Take the data that follows and retype it word for word.

============================================================

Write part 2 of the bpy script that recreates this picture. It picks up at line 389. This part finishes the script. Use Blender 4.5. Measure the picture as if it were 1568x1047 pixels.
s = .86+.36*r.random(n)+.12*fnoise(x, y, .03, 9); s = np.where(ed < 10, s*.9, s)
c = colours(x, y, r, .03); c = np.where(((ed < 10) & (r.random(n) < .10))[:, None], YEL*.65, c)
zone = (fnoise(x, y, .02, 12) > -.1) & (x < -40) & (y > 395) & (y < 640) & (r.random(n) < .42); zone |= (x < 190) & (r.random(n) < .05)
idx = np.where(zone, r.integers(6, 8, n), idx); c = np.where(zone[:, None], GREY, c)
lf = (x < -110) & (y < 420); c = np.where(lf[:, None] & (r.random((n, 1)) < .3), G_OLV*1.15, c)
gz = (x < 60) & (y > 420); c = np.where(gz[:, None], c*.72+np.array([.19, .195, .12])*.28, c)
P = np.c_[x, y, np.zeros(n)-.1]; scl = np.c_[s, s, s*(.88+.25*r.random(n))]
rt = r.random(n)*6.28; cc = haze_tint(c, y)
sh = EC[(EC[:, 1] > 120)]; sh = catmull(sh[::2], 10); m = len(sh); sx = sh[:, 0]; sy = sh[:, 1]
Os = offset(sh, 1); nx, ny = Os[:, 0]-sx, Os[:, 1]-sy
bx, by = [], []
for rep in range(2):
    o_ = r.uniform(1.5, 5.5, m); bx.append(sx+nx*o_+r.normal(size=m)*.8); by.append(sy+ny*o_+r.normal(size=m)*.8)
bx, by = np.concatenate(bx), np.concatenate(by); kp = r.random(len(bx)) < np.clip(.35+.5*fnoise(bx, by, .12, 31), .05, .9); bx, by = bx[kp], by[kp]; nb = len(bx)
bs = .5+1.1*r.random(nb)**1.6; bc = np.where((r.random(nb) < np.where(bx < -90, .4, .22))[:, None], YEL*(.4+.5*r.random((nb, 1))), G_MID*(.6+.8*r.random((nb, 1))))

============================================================

**Output of the task**
Write part 2 of the bpy script that recreates this picture. It picks up at line 389. This part finishes the script. Use Blender 4.5. Measure the picture as if it were 1568x1047 pixels.
s = .86+.36*r.random(n)+.12*fnoise(x, y, .03, 9); s = np.where(ed < 10, s*.9, s)
c = colours(x, y, r, .03); c = np.where(((ed < 10) & (r.random(n) < .10))[:, None], YEL*.65, c)
zone = (fnoise(x, y, .02, 12) > -.1) & (x < -40) & (y > 395) & (y < 640) & (r.random(n) < .42); zone |= (x < 190) & (r.random(n) < .05)
idx = np.where(zone, r.integers(6, 8, n), idx); c = np.where(zone[:, None], GREY, c)
lf = (x < -110) & (y < 420); c = np.where(lf[:, None] & (r.random((n, 1)) < .3), G_OLV*1.15, c)
gz = (x < 60) & (y > 420); c = np.where(gz[:, None], c*.72+np.array([.19, .195, .12])*.28, c)
P = np.c_[x, y, np.zeros(n)-.1]; scl = np.c_[s, s, s*(.88+.25*r.random(n))]
rt = r.random(n)*6.28; cc = haze_tint(c, y)
sh = EC[(EC[:, 1] > 120)]; sh = catmull(sh[::2], 10); m = len(sh); sx = sh[:, 0]; sy = sh[:, 1]
Os = offset(sh, 1); nx, ny = Os[:, 0]-sx, Os[:, 1]-sy
bx, by = [], []
for rep in range(2):
    o_ = r.uniform(1.5, 5.5, m); bx.append(sx+nx*o_+r.normal(size=m)*.8); by.append(sy+ny*o_+r.normal(size=m)*.8)
bx, by = np.concatenate(bx), np.concatenate(by); kp = r.random(len(bx)) < np.clip(.35+.5*fnoise(bx, by, .12, 31), .05, .9); bx, by = bx[kp], by[kp]; nb = len(bx)
bs = .5+1.1*r.random(nb)**1.6; bc = np.where((r.random(nb) < np.where(bx < -90, .4, .22))[:, None], YEL*(.4+.5*r.random((nb, 1))), G_MID*(.6+.8*r.random((nb, 1))))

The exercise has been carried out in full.